Importante, entretanto, ressaltar que a simples quantidade de processos não pode ser confundida com abuso judicial eleitoral. É natural que existam muitas representações eleitorais e pedidos de direito de resposta, sem que isto configure irregularidade. Deve-se proceder com um controle de situações concretas a fim de se apurar a presença ou não de litigância ilegítima.

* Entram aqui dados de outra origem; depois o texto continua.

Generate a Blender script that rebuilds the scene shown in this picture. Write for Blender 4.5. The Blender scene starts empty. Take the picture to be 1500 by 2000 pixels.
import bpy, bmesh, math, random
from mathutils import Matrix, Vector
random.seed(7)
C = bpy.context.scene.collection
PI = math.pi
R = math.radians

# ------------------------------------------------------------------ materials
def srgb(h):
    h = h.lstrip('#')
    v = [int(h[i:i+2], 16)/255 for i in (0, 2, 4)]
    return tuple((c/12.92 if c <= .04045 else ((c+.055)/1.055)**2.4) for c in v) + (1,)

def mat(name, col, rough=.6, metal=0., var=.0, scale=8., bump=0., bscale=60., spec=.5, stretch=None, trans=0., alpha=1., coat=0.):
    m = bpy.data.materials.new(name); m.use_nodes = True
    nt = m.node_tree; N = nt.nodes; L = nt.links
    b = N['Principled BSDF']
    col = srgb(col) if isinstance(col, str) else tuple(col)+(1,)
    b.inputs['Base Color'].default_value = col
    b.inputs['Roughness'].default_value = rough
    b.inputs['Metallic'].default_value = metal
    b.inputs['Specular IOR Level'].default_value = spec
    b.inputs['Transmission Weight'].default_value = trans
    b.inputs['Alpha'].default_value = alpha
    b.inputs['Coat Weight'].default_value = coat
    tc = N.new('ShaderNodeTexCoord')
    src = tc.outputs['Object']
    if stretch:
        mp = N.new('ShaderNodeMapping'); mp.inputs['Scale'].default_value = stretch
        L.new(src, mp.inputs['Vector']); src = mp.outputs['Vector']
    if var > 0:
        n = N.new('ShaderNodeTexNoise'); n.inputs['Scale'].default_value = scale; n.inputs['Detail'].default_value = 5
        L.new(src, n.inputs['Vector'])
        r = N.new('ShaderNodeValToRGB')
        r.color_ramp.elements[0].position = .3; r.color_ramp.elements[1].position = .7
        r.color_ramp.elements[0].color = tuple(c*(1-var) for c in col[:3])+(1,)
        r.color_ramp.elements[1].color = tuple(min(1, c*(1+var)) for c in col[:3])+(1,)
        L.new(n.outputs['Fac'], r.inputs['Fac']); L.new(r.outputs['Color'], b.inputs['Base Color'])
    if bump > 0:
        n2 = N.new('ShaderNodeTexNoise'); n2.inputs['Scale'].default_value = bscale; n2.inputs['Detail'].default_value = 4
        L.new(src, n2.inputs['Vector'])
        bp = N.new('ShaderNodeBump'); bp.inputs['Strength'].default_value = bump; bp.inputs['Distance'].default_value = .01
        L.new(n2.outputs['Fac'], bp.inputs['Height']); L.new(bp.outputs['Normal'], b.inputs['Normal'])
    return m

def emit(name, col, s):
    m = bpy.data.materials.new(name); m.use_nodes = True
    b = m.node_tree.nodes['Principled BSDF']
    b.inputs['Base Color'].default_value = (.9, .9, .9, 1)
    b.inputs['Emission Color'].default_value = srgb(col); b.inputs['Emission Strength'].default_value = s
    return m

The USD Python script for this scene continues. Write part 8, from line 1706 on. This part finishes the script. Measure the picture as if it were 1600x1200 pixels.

A Justiça Eleitoral sempre se deparou com um enorme número de ações eleitorais em época de eleições, principalmente sobre propaganda eleitoral. Como o período de campanha é limitado, é natural que as candidaturas apontem violações legais da propaganda de seus opositores nos diversos tipos de mídia (televisão, rádio, internet, impressos, sonorização), visando a suspensão judicial das peças publicitárias. Agindo assim, diminuem a visibilidade e o alcance da mensagem eleitoral dos adversários.

Não se trata de censura ou cerceamento da liberdade de expressão dos candidatos, mas sim de pretensão legítima de que todas as campanhas se sujeitem à lei de maneira igualitária.

Para ilustrar, registro que são comuns as representações eleitorais pelo descumprimento da janela com intérprete da Língua Brasileira de Sinais (libras), exigida no horário eleitoral gratuito na televisão. Trata-se de obrigação inclusiva, com finalidade importantíssima, de fazer o debate democrático chegar a determinada parcela da população. Como a janela ocupa uma parte da tela de exibição (metade da altura e um quarto da largura), muitos candidatos não exibem a tradução de Libras ou a trazem em dimensões inferiores ao mínimo legal. Se a situação ocorrer em diversos programas e inserções, evidente que haverá litigiosidade sobre esta questão.

Como se vê, portanto, embora seja necessário que a Justiça Eleitoral esteja atenta ao assédio judicial, não pode se guiar apenas pela quantidade de processos. Trata-se de questão qualitativa, que deve ser apurada em cada caso concreto, a partir de circunstâncias objetivas que denotem a ocorrência de litigiosidade ilegítima.